Bow Hunting — A Growing Blood “Sport”

[This is just what the wildlife doesn’t need right now–more people out sending even more stray arrows into the air!  Here are just a couple of this year’s recent injuries to target animals as a result of the sport of bow hunting]:





Bow Hunting — A Growing Sport In Minnesota

November 4, 2013 10:15 AM

MINNEAPOLIS (WCCO) — Minnesotans make that annual trip to the tree stand this weekend. The firearms deer hunting season kicks off on Saturday. But bow hunters have been searching for that prize buck since September.

Joe Caminati, of Average Joe’s Archery, said he’s seeing a lot more popularity when it comes to bow hunting.

“I think the main thing that’s driving it is accessibility,” he said. “Some of the movies that have come out recently, ‘Hunger Games,’ ‘Brave’ … has put it in front of a lot of kids and with that, the manufacturers have stepped up and made it more accessible.”

Caminati said the equipment is becoming easier to use, as well, which helps younger hunters and families as a whole.

An added bonus for bow hunters – the season is much longer – three and a half months, versus nine days.

For those looking to get into the sport for the first time, Caminati said the first place to start is at your local pro shop.

“First of all, you need to go to a Pro Shop and get fitted for a bow that’s appropriate for you,” he said. “We see it a lot of times where people come in with a bow that doesn’t fit them properly.”

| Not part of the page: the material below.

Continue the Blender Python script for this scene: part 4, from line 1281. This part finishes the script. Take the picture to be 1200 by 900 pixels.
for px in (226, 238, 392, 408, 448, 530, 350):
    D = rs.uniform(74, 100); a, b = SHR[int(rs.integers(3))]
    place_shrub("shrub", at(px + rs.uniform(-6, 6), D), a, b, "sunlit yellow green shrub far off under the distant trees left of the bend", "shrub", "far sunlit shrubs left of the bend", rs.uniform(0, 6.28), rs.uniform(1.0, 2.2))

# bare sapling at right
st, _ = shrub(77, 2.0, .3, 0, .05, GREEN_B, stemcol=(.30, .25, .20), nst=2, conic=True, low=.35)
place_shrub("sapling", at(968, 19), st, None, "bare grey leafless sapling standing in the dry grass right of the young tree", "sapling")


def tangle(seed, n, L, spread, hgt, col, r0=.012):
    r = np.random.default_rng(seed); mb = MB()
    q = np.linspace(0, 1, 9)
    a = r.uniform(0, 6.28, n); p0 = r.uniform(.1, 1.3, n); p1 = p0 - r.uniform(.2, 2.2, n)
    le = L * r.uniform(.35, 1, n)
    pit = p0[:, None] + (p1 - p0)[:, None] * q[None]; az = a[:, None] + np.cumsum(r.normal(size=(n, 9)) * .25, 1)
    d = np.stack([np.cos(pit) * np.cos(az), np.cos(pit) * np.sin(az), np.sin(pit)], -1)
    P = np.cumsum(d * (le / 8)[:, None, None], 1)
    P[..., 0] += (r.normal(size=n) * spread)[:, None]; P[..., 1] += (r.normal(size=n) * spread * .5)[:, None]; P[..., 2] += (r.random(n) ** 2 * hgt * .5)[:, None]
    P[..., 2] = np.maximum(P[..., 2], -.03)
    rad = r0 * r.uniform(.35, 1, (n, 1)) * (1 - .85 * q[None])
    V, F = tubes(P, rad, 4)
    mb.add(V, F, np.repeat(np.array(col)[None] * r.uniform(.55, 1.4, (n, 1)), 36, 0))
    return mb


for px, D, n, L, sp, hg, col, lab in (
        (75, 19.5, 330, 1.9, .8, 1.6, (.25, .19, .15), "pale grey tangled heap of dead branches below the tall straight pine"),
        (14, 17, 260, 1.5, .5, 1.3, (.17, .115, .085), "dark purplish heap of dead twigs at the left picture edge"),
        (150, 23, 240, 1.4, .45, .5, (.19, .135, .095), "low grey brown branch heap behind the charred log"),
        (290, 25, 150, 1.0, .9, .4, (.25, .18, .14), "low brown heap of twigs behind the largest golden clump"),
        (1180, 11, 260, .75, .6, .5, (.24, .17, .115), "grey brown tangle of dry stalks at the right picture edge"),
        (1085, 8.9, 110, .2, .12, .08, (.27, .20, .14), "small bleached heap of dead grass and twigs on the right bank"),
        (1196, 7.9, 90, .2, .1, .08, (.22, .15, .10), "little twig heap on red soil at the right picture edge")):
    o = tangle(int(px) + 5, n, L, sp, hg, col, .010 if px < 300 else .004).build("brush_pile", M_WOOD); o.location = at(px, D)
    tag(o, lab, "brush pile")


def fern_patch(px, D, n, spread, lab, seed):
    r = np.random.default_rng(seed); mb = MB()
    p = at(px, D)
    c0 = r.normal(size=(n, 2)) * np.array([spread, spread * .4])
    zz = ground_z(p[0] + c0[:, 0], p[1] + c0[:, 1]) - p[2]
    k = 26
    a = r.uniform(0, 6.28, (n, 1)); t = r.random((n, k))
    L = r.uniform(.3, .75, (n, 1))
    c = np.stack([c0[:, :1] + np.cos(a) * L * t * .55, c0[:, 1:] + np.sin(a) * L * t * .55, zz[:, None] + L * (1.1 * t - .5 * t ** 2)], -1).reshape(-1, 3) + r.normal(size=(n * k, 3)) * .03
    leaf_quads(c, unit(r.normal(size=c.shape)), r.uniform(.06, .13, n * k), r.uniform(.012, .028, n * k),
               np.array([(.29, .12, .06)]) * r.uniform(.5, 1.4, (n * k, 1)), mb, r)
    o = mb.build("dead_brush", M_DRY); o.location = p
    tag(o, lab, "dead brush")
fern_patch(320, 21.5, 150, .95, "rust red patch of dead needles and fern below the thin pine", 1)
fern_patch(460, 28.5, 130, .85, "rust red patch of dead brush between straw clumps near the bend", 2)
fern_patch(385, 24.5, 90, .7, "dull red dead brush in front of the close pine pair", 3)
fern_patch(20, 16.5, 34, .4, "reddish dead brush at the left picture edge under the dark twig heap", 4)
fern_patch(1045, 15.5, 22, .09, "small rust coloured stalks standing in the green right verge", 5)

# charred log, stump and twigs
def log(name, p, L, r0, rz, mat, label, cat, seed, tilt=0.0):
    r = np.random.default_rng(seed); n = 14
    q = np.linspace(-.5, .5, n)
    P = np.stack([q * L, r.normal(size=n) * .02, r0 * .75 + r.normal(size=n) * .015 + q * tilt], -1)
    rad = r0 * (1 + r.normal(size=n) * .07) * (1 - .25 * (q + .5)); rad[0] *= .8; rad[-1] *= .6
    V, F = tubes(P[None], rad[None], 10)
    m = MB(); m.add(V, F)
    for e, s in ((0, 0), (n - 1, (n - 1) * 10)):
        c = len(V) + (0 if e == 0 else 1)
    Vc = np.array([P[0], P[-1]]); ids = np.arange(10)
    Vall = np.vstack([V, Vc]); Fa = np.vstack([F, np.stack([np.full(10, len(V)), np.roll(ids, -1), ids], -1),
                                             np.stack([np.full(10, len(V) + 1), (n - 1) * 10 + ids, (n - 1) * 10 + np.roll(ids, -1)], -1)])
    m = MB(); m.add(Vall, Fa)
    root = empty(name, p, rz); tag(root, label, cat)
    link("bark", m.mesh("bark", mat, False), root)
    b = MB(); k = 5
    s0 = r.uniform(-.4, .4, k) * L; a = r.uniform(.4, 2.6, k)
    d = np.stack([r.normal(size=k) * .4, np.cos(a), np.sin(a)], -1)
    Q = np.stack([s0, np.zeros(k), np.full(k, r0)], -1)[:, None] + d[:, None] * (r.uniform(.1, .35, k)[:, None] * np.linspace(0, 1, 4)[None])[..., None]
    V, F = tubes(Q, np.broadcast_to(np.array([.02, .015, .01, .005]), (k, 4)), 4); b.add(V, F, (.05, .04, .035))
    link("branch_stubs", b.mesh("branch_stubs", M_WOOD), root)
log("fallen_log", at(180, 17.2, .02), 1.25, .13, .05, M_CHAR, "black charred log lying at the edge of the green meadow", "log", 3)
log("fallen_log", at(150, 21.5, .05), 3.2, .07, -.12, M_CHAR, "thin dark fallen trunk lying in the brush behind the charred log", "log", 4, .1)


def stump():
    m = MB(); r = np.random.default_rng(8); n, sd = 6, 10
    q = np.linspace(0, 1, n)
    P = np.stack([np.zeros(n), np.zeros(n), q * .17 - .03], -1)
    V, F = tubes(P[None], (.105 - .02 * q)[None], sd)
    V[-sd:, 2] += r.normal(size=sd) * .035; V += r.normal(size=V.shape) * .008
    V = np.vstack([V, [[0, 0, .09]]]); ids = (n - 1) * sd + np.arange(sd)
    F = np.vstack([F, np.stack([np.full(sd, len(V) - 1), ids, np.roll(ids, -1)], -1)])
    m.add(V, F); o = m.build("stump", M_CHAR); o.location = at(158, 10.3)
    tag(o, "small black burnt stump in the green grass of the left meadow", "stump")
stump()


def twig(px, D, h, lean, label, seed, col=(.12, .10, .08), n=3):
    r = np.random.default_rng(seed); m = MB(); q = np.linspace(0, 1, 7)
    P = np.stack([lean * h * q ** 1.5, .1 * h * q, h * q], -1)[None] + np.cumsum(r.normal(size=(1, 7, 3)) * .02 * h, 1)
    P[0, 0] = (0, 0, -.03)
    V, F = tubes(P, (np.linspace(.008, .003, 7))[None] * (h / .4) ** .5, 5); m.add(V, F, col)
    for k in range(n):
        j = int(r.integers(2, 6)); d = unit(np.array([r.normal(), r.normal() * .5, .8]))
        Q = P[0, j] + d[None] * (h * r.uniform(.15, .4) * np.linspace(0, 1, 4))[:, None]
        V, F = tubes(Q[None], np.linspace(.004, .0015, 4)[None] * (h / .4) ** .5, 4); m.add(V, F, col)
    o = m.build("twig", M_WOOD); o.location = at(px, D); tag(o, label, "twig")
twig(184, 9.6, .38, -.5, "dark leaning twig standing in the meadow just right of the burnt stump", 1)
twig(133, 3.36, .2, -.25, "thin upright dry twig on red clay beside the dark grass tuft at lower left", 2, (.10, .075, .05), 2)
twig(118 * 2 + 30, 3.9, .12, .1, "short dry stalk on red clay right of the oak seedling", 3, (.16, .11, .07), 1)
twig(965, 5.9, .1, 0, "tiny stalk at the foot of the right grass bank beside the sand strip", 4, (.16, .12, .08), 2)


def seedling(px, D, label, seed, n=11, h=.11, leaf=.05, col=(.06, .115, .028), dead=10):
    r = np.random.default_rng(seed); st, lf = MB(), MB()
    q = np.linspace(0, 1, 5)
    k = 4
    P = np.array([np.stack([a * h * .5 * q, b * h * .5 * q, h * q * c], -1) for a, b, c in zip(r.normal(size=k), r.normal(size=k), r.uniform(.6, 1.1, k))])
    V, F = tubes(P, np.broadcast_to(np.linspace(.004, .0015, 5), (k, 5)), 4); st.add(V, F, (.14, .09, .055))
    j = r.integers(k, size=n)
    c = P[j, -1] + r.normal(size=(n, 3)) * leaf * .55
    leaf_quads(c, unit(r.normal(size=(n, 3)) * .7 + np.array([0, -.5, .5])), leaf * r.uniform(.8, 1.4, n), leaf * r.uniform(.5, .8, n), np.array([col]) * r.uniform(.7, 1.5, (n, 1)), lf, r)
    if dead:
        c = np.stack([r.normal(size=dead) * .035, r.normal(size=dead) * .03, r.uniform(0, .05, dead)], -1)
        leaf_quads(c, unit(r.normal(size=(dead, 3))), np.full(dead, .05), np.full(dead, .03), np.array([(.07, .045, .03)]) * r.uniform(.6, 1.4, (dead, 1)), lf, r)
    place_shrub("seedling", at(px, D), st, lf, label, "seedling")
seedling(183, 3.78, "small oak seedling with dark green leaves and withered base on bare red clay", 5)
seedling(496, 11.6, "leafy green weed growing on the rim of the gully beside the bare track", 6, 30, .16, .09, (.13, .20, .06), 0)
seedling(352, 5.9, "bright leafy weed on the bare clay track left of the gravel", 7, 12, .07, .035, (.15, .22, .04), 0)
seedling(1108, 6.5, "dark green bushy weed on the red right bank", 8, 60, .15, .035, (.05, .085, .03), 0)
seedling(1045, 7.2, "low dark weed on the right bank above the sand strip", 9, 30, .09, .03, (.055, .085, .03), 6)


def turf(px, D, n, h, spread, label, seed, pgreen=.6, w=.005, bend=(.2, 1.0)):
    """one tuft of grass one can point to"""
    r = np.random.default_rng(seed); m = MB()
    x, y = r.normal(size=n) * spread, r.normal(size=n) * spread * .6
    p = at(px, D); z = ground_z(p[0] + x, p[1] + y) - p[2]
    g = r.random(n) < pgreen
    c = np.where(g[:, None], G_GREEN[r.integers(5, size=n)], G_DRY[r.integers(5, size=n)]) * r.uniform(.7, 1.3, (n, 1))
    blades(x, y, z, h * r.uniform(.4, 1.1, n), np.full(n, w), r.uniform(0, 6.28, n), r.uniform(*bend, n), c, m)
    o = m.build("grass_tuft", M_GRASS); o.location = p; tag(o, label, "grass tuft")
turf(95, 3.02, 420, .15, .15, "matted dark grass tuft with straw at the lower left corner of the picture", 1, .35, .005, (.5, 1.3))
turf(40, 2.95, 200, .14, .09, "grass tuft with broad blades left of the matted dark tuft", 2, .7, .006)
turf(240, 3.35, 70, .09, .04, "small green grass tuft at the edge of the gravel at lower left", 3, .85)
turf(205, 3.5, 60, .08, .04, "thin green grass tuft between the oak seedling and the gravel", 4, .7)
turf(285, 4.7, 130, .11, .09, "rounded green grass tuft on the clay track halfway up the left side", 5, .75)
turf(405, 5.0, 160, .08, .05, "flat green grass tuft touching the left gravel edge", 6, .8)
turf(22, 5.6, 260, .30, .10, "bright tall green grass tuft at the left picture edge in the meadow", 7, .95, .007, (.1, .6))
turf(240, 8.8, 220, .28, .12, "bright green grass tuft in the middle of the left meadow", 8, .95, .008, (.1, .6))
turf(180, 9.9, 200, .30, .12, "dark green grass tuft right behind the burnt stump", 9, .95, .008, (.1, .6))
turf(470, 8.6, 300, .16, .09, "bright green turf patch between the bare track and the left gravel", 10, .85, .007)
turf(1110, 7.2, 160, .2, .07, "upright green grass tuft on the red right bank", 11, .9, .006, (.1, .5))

The type of bow to get depends on the user – all will serve similar functions, it’s just a matter of traditional or more high tech. He said things like draw lengths, the amount of draw weight the bow can pull back and other aspects all go into the fitting.

Once that’s completed, it’s time to practice – typically in the woods or at the range. …

[Sure practice is always important. I used to practice with a bow and arrow at a target and a backdrop of straw bales. That’s how I know that bows are notoriously inaccurate–especially on a moving target.

Even William Tell, the best archer of all time, missed the target far more often he hit it. Here’s a short video of him practicing, trying to hit an apple on his son’s head.]:

14 thoughts on “Bow Hunting — A Growing Blood “Sport”

  1. Archery and trapping and even most hunting are inherently cruel and should be justified or rationalized as “sports” or subsistence or food for the freezer or as commercial arguments. Wolves and other predators are good for the ecology of wildlife and except for an occasional problem wolf or other predator problem should be left alone. They will regulate their own numbers in relation to available prey. Human sports killing of wildlife is not good for the wildlife ecology and is excessive and additive. In the instances of any segment of wildlife decline hunters should be suspected as the major culprit or weather/climate; predators should not be the first to be scapegoated or “managed”. Hunting is not good the games herds, and it has negative cascading effects; versus the cascading trophic effects of predators. MT FWP and other wolf massacre states, WY-ID-MT-WI nor the USFWS, do not listen to the public at all, just the extreme minority of hunters and trappers; they are of the same mind sets. FWP-Hunters-Trappers-MT State Legislature are backward regressives. Hunting nationally only represents 6 % of the population. Trappers are even a much more extreme minority. Hunting is inherently cruel and disruptive of ecology. Archers injure close to 50% of the time. Hunting is even on the decline in MT. The hunter-trapper rancher groups are rather right minded, not open to facts or science and imagining hordes of conservationists and environmentalists against them, making up their own lies, folklore and myths as they go. They are paranoid and delusional. Something is missing at the core of many (their humaneness).

  2. bow hunting is right up there with trapping and snaring as an inexcusable highly cruel way to kill a living being. I wonder how one of the people aiming that arrow would feel with an arrow through their face.

  3. I know I’m not alone among the commenters here, but bow-hunting injuries like this evoke my most incredulous thoughts … that we can abide by this level of violence and abject torture of wildlife in our century. Bow hunting is so profoundly archaic in intent. It is so visually and viscerally disturbing as to represent the worst humankind has ever inflicted on itself, let alone other species. It is crude weaponry of the ages, speaking to our historical barbarism and to the gnashing of blades that characterized our most violent nature for centuries.

    That people can look at this wretched juxtaposition of “sport” against our so-called modern age, and then not recoil from what this practice says about us, is baffling to anyone with a heart. But then, the disconnect from empathy is what keeps our culture afloat in its halcyon bliss, right? Pangs of conscience are often reserved for one’s own self and self-serving interests.

    The arrow, hunters will tell you, is so sharp it is barely felt by the animal harmed. The manifestations of suffering, they will add, are merely wrong interpretations by our childish and anthropomorphic applications. For anyone who doubts this is a horror inflicted everyday on our wild animals — the animals in our shared public trust — the photo of the arrow-impaled cat (referenced above) should be the most vivid illustration. Deer and rabbits and turkeys and all other quarry of the bow hunter share sentience with our beloved companion animals and with us. Photos like this should wake our culture from its convenient slumber. I am always shocked when they do not.